Source material:

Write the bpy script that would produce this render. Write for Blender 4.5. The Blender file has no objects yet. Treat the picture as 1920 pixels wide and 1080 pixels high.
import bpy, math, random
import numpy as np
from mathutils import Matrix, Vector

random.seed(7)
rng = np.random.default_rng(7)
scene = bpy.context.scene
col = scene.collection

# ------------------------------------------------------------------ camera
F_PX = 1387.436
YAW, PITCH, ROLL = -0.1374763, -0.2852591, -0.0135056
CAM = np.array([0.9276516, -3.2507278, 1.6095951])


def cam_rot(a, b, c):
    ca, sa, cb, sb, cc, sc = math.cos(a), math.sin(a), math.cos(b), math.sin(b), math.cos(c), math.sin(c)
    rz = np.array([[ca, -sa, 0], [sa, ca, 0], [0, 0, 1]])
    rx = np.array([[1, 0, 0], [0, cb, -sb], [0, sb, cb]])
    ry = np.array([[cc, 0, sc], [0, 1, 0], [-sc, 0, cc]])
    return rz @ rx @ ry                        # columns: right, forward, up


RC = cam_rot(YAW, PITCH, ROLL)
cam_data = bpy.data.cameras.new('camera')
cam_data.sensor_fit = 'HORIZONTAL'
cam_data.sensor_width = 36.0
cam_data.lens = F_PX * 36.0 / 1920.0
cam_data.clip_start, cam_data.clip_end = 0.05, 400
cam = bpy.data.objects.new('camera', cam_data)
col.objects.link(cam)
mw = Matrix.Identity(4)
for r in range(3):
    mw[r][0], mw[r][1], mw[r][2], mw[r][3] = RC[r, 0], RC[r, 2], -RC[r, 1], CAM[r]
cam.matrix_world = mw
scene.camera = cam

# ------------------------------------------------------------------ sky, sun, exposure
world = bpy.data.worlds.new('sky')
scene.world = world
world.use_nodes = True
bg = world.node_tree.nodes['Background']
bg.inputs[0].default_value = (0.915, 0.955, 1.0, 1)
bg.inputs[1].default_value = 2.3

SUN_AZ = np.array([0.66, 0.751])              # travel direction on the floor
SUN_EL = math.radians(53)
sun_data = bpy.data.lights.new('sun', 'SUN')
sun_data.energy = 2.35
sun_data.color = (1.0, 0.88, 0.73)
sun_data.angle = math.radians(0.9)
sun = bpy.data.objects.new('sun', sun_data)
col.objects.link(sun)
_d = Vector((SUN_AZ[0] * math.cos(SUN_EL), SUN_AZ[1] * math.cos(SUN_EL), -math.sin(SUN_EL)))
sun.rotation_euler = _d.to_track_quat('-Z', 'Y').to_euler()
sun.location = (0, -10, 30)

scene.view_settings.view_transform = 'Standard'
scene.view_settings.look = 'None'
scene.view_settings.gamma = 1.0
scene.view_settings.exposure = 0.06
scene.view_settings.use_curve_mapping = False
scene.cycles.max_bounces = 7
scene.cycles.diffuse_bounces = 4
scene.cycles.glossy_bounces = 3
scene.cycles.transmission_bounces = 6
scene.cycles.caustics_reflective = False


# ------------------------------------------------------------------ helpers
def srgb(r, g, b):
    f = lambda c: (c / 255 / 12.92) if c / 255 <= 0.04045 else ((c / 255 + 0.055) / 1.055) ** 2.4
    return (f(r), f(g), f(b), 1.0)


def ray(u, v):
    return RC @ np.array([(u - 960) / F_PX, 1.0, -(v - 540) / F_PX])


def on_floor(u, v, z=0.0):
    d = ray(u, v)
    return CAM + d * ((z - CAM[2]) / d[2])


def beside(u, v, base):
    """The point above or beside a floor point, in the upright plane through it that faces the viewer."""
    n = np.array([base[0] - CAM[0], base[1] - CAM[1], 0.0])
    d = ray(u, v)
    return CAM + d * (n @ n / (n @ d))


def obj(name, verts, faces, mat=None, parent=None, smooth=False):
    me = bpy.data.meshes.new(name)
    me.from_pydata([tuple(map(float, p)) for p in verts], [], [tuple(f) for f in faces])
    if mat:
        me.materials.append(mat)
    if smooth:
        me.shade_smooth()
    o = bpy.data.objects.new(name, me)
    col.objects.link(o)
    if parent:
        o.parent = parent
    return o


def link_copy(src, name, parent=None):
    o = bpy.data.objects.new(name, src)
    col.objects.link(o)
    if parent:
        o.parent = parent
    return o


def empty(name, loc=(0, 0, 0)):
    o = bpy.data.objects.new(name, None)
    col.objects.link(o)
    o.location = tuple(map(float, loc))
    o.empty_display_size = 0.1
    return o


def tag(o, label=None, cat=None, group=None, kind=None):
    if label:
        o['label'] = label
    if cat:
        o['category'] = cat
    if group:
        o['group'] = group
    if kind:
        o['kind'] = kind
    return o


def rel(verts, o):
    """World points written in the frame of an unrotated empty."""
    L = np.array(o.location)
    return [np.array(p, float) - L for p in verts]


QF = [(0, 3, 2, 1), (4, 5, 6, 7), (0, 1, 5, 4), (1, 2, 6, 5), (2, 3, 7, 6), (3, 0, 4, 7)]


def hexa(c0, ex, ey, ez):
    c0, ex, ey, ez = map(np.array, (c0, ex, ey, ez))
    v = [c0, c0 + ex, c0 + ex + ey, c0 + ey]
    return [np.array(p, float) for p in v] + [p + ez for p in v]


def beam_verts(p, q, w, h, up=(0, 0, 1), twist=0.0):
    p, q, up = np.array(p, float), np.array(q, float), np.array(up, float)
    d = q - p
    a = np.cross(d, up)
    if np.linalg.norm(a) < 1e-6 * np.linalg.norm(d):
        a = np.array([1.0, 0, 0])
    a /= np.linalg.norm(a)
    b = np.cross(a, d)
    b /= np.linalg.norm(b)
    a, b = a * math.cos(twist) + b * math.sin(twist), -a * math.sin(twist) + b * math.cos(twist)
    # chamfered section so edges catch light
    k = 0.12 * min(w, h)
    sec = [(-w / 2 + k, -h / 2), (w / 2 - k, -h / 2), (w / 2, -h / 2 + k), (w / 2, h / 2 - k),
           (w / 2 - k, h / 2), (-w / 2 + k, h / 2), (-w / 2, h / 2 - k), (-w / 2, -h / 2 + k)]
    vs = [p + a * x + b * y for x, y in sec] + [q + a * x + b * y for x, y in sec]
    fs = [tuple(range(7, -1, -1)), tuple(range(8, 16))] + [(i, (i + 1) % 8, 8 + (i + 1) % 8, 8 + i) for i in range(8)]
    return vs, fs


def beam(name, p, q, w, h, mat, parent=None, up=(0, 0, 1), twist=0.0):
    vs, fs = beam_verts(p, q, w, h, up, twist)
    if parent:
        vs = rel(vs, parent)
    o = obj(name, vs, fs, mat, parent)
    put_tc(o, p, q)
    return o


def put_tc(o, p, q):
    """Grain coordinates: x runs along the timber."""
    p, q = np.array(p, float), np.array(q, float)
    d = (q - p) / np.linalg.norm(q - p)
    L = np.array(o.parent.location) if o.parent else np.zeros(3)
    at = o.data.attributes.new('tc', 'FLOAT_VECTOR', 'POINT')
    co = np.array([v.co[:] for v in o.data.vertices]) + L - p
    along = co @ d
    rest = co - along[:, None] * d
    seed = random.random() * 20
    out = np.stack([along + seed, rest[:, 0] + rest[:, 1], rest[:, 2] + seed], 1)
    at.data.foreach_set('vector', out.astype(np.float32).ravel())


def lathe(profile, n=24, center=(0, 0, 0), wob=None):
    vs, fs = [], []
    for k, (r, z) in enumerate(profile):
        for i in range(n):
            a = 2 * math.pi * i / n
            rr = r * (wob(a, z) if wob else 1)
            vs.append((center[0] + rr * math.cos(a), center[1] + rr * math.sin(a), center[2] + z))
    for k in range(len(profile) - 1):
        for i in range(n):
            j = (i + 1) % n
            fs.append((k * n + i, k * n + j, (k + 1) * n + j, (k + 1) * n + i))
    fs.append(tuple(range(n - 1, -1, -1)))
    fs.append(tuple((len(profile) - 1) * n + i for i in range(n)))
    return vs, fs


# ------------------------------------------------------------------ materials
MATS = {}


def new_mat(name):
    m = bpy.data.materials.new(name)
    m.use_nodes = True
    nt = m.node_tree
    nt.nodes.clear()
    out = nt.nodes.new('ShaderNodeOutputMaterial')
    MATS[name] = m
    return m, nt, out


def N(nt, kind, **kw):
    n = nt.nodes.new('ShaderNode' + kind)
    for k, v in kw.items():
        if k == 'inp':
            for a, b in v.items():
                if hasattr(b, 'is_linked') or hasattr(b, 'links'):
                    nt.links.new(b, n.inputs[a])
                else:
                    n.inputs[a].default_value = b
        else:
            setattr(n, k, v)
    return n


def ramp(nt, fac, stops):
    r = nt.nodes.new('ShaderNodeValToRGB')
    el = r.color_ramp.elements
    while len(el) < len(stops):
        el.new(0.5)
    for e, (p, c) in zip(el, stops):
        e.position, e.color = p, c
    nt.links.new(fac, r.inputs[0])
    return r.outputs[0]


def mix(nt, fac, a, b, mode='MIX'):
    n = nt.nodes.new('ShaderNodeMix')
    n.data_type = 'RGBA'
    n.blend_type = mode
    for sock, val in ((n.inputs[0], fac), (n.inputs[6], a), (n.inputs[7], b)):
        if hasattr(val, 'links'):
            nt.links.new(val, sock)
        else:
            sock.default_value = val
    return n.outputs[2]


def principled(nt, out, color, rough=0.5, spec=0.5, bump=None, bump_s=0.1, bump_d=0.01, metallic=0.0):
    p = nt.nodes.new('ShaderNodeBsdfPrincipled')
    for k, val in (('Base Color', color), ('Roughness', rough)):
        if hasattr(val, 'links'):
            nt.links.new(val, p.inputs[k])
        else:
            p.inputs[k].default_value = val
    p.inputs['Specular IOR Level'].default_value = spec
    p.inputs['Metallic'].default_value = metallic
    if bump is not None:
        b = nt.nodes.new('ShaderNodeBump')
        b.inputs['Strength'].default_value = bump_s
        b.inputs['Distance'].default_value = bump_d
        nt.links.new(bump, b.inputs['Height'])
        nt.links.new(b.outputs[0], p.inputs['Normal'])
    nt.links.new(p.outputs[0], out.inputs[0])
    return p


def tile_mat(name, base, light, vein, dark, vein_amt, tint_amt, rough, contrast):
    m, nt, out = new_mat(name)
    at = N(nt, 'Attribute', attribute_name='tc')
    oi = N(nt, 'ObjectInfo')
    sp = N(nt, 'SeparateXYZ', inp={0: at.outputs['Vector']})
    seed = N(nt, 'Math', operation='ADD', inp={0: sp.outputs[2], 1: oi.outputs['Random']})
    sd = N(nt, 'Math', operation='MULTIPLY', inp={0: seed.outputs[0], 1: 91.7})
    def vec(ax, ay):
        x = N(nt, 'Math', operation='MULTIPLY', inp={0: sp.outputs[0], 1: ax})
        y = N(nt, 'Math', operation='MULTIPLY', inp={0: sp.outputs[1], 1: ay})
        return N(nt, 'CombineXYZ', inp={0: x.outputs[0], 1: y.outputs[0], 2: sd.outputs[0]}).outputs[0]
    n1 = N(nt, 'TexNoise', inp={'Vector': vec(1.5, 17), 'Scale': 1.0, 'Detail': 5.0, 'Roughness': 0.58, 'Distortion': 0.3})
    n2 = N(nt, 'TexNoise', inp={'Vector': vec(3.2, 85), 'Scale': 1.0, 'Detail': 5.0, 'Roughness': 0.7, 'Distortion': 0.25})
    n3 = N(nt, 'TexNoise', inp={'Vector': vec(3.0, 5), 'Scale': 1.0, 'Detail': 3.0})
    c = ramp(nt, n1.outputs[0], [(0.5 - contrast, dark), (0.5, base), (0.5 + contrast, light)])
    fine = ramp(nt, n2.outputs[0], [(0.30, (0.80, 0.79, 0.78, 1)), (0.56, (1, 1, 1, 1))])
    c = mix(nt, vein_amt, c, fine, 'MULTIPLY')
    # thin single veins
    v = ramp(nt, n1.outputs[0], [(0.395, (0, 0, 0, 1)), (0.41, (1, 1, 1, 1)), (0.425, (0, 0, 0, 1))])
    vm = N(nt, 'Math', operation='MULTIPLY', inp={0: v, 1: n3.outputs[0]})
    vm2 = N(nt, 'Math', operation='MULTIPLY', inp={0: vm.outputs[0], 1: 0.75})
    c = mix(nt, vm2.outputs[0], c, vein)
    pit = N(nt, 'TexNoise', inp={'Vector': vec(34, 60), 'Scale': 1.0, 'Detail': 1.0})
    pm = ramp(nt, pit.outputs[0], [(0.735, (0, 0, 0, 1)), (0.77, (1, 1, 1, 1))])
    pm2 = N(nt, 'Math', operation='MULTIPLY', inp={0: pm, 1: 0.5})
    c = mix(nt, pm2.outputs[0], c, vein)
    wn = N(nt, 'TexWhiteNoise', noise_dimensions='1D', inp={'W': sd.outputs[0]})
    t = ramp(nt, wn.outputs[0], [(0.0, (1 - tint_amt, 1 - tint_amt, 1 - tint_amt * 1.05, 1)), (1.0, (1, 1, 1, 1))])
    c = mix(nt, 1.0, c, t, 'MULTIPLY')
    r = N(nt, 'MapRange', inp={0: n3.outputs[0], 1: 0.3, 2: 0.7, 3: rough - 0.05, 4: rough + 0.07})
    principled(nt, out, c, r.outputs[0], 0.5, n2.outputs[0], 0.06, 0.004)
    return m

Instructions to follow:
Return exactly the leading lines of the listing, stopping after the line in which "col = scene.collection" occurs.

Exercise result:
Write the bpy script that would produce this render. Write for Blender 4.5. The Blender file has no objects yet. Treat the picture as 1920 pixels wide and 1080 pixels high.
import bpy, math, random
import numpy as np
from mathutils import Matrix, Vector

random.seed(7)
rng = np.random.default_rng(7)
scene = bpy.context.scene
col = scene.collection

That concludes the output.